The moral is simple: know what you’re doing or whom you’re dealing with. If one sees a shotgun around the corner then it’s best to keep one’s distance from the gun and if one sees a rifle then it’s best to stay completely out of site. Llewellyn tries to hide from Chigurh and outrun him but he is never able to kill him. The best advice that Llewellyn should follow would be to avoid a fight or a war altogether; heck, he could simply give up the money. But it’s not in his nature to do so and when Chigurh is metaphorically described to the audience we understand that Llewellyn will grow into a tragic figure. And the sheriff always tries to protect Llewellyn instead of fighting against Chigurh because he’s the wisest of them all.
Josh Brolin and Javier Bardem’s performances are career defining; here, the actors perform their characters with realism. We know that we are watching a film but we feel that we are watching people and not actors. And Tommy Lee Jones can never give a bad performance.
The shot compositions are terrific and the Coens are the types of directors that don’t waste a single shot. Every shot in the film is meaningful and the film can be studied shot by shot to verify my claim. I should know because I have an excellent comprehension of shot compositions and because I’d watched this film several times since its initial theatrical release.

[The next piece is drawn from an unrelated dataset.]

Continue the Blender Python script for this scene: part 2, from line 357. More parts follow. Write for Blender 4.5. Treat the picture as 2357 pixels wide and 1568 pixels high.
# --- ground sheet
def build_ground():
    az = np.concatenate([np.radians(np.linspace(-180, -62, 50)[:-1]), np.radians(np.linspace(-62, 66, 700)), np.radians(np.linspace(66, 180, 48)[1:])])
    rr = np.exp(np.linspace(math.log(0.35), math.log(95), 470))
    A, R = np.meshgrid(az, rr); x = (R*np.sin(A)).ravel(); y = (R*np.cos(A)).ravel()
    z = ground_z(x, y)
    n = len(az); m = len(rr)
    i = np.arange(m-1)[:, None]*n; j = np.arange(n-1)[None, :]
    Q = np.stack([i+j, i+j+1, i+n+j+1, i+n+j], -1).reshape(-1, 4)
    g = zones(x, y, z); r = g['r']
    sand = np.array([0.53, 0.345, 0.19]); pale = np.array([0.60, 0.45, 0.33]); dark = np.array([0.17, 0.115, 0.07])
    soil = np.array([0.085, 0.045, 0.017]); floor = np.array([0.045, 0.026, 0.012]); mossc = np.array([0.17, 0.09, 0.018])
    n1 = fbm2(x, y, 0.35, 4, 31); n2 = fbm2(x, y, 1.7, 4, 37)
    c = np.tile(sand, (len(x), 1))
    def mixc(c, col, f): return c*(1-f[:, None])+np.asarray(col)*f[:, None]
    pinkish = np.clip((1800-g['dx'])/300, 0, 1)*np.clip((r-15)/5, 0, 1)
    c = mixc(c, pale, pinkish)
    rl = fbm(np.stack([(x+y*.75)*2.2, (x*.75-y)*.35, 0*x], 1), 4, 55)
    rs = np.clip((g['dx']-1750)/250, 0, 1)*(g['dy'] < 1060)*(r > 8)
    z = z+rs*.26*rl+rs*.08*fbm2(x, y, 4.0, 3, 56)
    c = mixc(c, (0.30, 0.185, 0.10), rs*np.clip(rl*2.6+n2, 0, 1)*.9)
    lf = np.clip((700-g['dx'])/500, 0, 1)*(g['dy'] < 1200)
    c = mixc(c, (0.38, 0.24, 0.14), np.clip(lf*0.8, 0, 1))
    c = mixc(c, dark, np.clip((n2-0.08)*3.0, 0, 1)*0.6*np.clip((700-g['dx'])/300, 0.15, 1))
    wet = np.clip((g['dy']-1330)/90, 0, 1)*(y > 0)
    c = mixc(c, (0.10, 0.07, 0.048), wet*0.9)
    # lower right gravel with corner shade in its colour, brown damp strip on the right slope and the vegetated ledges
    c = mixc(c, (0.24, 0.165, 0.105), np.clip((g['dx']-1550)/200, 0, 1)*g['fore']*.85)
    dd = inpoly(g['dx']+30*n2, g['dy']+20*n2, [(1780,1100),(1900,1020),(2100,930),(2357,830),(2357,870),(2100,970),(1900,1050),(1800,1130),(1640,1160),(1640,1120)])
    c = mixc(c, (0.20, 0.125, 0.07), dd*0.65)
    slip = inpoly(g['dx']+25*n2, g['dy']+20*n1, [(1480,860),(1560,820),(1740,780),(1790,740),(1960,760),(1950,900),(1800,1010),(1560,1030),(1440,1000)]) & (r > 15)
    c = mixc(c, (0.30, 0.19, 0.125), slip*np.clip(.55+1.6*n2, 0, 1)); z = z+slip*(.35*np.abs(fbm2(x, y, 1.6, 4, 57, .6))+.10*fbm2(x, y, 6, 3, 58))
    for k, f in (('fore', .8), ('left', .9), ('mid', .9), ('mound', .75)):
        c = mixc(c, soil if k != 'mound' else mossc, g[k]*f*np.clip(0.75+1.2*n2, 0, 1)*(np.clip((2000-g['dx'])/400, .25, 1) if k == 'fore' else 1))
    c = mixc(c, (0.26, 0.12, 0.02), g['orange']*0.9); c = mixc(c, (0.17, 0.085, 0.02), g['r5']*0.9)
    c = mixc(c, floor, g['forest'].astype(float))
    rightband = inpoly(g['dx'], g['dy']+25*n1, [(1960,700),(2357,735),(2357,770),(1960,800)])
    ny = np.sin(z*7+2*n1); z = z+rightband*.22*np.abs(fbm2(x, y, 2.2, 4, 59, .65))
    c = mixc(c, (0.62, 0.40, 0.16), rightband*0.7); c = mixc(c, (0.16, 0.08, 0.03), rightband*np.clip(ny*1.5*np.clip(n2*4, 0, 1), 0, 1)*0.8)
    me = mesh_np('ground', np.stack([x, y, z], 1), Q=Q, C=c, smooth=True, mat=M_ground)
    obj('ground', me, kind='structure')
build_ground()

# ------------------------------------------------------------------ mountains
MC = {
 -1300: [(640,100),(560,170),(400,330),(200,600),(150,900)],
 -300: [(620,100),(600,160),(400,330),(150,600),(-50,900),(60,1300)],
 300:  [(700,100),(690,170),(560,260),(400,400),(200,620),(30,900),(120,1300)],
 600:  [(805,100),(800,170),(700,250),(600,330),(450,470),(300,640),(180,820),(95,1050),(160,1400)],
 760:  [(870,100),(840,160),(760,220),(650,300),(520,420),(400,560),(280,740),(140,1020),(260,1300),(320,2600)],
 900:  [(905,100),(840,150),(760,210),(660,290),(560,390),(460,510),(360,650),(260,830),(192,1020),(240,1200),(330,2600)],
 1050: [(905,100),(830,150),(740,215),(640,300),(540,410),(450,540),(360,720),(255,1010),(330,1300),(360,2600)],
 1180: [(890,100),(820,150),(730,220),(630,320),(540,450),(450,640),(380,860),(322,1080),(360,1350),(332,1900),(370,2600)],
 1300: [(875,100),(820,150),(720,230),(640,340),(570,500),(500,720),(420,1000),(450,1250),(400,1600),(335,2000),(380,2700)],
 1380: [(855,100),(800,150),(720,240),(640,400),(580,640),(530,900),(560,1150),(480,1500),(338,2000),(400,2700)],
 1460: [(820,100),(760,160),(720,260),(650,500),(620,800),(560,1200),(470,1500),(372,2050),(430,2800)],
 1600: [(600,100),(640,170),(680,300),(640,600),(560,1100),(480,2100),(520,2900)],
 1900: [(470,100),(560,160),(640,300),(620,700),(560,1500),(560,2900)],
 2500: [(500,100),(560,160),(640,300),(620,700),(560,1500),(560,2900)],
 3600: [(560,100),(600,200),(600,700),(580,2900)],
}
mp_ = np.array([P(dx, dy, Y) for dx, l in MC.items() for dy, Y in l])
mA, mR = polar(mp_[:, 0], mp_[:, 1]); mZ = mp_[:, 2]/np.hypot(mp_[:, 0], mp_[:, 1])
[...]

This is a perfect movie in every way. The performances are all excellent, the direction and cinematography are masterful, and the editing and the use of [atmospheric] sound effects raises the hairs at the back of one’s neck. It’s also a great exercise in shooting a film with a moderate budget. Fargo (1996) is also a perfect film but was only the beginning. No Country for Old Men is a longer, bigger, meaner, and deeper philosophical masterpiece and is therefore, easily one of the greatest films of the past decade.